[Python-Dev] Tcl, Tkinter, and threads

Martin v. L÷wis martin@v.loewis.de
12 Dec 2002 19:18:37 +0100


I have now applied changes to _tkinter to make it work when Tcl was
built with --enable-threads. For those of you interested in such kind
of stuff, here is the full story.

This work was triggered by the bug report

http://bugs.debian.org/171353

where pydoc -g crashes Tcl. It turns out that pydoc uses threads, and
invokes a button configure command from a thread different from the
one where the Tcl interpreter was called. Tcl uses thread-local
storage to associate a TkDisplay* with a X Display*, and that TLS was
uninitialized in this other thread.

Discussion with Tcl people at

http://sourceforge.net/tracker/index.php?func=detail&aid=649209&group_id=12997&atid=112997

lead to the conclusion that this is intentional; they call it the
"appartment model"; you can use the Tcl interpreter only from the
thread that has created it, you cannot pass Tcl_Obj* across thread
boundaries, and you cannot invoke Tcl commands from other threads.

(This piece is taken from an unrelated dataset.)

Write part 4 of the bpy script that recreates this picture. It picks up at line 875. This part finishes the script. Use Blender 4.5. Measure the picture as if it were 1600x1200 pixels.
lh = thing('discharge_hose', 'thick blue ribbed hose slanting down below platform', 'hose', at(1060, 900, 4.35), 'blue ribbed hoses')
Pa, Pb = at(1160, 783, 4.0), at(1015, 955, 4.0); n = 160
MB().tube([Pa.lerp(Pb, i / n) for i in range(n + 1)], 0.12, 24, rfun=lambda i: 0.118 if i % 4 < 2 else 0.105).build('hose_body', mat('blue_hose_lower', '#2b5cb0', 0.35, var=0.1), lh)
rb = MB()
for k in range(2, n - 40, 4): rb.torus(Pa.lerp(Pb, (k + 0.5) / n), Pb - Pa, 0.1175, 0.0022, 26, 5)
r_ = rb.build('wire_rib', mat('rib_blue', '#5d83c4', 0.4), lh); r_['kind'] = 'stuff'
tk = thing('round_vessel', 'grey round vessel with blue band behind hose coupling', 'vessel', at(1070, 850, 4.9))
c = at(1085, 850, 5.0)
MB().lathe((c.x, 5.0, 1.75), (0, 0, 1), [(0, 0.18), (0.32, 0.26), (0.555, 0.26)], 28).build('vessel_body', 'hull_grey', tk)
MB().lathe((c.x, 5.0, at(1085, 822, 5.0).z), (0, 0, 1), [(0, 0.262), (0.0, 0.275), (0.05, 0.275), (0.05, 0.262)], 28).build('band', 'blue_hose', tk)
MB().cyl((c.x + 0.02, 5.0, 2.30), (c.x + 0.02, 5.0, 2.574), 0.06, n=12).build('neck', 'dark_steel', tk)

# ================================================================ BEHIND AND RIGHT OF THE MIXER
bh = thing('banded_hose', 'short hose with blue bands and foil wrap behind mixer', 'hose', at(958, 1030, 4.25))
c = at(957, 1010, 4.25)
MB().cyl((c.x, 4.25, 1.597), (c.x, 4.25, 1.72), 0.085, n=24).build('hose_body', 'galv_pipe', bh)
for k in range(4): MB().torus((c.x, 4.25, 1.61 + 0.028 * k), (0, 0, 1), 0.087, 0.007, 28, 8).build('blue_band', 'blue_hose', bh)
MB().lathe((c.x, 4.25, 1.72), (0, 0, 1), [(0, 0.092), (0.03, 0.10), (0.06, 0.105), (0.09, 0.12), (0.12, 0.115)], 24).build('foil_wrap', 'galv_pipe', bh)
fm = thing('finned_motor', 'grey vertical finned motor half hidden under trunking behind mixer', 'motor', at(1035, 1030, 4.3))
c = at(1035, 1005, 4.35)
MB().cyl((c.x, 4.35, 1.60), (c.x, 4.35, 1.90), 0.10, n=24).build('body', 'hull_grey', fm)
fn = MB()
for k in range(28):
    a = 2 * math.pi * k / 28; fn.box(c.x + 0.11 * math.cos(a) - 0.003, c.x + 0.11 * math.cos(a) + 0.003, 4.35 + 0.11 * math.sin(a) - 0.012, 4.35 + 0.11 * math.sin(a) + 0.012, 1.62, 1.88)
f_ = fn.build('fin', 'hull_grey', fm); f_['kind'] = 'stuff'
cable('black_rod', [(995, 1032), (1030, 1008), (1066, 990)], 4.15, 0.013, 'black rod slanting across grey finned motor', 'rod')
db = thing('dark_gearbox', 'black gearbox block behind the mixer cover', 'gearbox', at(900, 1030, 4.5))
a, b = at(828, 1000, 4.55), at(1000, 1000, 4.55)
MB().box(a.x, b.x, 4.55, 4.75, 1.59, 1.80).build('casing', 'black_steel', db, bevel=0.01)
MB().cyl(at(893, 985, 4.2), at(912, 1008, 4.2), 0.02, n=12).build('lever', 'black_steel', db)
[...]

If Tcl is not built for threads, this all is not relevant, since there
is only a single set of "thread-local" data (i.e. it isn't thread-local);
the thread API is still there, anyway.

To overcome this limitation, I now use Tcl Queues to pass commands
from one thread the other; this is also how the Tcl thread extension
works. You allocate a Tcl_Event, fill some data, put it into a queue,
alert the target thread, and block on a Tcl_Condition. The target
thread fetches the event from the queue, invokes the callback
function, which performs the Tcl action, and notifies the condition.

Passing of results happens to stack variables in the calling thread
whose addresses are put into the event.

This kind of marshalling now happens for the following APIs:
- call: passes the PyObject* args to the target thread. There it
  is converted into Tcl objects, the command is invoked, and the result
  is converted back to a Python object.
- getvar/setvar/unsetvar: pass the variable name and value, and invoke
  the Tcl API in the target thread.
- createcommand/deletecommand: likewise.

For a few APIs, this marshalling is not possible in principle:
- mainloop/doonevent: event processing must happen in the interpreter
  thread, by nature of the Tcl threading model

For a larger number of APIs, I found the effort not worthwhile:
- globalcall, eval, globaleval, evalfile, record, adderrorinfo,
  exprstring, exprlong, exprdouble, exprboolean, createfilehandler,
  deletefilehandler

For all these functions, _tkinter will now raise an exception if they
are invoked in the wrong thread.

A tricky question is what happens if the target thread is not
processing events right now, either because it mainloop hasn't been
invoked, or because it is busy doing something else. The current code
raises an exception if the target interpreter is not in the mainloop,
and blocks (potentially indefinitely) if the target process does not
unqueue its events.

This might cause problems if you create multiple interpreters in one
thread: it would be sufficient if one of them processes
events. Currently, calls to the other interpreters will raise the
exception that the mainloop has not been entered. I hope this won't
cause problems in practice, since you rarely have more than one
interpreter.

With these changes, it would now be possible to build Tcl in threaded
mode on Windows. This has both advantages and disadvantages:
+ It allows to get rid of the Tcl lock, and the nearly-busy wait.
- It may cause problems for existing applications if they run into
  one of the limitations. Of course, those applications will run into
  the same limitations on Unix if Tcl was build with threads enabled.

If Tcl wasn't build with threads enabled, behaviour is nearly
unmodified.  Python will still invoke the Tcl thread API, but that
won't do anything, so there should be no user-visible change.